### PROVIDED MATERIAL

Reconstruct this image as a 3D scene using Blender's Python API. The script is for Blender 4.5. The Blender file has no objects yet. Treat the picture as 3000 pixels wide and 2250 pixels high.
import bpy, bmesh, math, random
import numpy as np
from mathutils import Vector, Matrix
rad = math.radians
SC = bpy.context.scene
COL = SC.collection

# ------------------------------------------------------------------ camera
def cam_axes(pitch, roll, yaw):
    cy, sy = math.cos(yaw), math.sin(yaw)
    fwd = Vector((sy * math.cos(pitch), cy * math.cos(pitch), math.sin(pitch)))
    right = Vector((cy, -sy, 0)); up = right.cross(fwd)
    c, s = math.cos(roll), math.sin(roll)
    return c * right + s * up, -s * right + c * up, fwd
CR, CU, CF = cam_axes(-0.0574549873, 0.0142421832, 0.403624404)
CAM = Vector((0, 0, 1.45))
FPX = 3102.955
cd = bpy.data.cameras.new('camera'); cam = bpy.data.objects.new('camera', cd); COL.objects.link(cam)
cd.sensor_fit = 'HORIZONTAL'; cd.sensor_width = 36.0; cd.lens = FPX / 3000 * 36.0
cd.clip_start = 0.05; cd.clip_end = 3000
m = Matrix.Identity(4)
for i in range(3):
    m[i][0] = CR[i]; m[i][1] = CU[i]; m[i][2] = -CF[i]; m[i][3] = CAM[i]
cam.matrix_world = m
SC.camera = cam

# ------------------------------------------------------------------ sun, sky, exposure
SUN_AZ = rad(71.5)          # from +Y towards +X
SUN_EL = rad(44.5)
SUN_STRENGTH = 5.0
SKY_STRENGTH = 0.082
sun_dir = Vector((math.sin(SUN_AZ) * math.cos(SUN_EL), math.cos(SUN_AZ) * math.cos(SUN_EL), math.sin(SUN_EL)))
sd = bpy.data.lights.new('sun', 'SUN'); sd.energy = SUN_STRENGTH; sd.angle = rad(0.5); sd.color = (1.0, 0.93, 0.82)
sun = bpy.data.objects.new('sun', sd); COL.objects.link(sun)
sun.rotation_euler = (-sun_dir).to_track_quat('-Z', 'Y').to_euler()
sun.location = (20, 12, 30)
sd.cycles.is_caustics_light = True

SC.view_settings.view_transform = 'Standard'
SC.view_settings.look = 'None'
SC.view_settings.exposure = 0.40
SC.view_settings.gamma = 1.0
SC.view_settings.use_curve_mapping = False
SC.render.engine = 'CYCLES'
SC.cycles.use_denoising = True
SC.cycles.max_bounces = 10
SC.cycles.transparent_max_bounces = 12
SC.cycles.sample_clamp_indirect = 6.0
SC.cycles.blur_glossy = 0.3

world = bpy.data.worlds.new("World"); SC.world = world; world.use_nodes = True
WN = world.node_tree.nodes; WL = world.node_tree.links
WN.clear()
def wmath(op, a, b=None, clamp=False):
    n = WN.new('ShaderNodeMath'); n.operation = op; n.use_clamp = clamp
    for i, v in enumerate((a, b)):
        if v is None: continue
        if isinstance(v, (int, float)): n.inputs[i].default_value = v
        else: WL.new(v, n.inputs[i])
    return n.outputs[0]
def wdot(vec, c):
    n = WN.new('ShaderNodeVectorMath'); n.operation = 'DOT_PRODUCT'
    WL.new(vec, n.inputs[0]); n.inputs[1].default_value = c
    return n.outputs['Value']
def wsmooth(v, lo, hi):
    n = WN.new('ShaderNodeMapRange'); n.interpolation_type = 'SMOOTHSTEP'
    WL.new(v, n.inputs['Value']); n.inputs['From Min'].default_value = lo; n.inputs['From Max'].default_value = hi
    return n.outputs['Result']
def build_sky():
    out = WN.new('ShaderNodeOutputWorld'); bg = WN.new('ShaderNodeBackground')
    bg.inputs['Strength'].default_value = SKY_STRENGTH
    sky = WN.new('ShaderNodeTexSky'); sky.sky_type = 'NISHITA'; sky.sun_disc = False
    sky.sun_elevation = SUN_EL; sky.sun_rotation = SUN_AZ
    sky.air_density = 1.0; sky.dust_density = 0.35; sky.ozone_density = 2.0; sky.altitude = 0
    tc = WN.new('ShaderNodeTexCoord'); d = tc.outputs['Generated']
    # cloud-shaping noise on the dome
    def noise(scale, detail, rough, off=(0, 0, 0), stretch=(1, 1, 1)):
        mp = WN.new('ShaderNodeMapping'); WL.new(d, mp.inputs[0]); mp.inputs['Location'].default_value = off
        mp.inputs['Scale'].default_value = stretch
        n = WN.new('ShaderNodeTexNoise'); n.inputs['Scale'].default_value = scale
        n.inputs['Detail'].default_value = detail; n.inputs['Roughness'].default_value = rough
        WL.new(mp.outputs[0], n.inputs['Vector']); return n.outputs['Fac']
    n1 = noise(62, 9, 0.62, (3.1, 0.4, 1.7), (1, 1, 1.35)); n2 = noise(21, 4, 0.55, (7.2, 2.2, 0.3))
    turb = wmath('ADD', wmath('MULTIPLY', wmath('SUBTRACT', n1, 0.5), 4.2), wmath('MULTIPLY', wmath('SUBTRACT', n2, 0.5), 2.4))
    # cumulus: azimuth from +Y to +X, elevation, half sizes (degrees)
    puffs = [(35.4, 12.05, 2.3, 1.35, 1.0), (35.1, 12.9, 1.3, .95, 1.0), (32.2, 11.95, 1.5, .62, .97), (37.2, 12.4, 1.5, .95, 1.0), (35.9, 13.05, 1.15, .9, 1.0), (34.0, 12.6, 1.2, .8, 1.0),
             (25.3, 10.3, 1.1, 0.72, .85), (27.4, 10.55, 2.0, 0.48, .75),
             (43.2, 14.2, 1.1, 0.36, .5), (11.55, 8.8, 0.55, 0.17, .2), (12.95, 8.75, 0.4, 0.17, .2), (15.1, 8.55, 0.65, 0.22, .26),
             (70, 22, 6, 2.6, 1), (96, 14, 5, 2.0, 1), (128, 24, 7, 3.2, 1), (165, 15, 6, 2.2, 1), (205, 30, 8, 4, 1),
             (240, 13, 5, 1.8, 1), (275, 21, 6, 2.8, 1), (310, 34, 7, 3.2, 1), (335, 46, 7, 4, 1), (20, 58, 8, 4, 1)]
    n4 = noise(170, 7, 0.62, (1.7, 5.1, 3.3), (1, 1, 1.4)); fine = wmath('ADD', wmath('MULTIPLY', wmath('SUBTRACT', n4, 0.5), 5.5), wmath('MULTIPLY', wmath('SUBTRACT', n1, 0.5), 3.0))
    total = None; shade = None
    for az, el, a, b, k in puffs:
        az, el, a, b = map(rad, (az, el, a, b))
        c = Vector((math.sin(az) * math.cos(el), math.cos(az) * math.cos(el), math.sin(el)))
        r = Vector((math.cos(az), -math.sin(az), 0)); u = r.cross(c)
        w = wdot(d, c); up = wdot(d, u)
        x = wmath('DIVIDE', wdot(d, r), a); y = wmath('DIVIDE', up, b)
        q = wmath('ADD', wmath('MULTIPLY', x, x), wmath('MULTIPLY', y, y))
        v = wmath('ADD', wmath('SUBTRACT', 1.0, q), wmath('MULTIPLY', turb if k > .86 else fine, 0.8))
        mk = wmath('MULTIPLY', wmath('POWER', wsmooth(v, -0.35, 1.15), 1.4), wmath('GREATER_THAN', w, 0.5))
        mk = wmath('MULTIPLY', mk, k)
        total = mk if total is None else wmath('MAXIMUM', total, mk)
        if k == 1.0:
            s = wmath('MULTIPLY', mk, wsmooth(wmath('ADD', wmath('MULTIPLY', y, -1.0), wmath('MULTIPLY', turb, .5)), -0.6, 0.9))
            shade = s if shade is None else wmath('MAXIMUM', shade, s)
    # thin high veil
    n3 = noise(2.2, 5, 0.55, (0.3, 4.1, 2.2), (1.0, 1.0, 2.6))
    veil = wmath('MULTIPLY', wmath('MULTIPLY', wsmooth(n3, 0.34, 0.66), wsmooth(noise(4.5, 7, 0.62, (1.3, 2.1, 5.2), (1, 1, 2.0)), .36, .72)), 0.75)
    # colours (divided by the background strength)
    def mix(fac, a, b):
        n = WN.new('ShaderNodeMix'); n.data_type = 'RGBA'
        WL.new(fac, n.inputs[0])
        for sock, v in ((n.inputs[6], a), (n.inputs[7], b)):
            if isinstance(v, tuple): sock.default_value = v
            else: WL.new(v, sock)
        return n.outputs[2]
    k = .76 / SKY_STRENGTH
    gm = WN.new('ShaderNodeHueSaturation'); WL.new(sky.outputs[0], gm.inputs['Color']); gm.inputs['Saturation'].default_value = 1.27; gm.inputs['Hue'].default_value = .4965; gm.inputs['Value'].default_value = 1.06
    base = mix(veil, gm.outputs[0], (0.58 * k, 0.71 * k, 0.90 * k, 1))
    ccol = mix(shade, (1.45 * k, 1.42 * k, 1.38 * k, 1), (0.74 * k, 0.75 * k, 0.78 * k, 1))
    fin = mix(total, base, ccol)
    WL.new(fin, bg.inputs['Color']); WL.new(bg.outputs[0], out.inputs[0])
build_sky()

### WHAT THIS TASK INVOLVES
Write out the listing's lines exactly, from its first line through the line that contains "COL = SC.collection", and stop there.

### EXERCISE OUTPUT
Reconstruct this image as a 3D scene using Blender's Python API. The script is for Blender 4.5. The Blender file has no objects yet. Treat the picture as 3000 pixels wide and 2250 pixels high.
import bpy, bmesh, math, random
import numpy as np
from mathutils import Vector, Matrix
rad = math.radians
SC = bpy.context.scene
COL = SC.collection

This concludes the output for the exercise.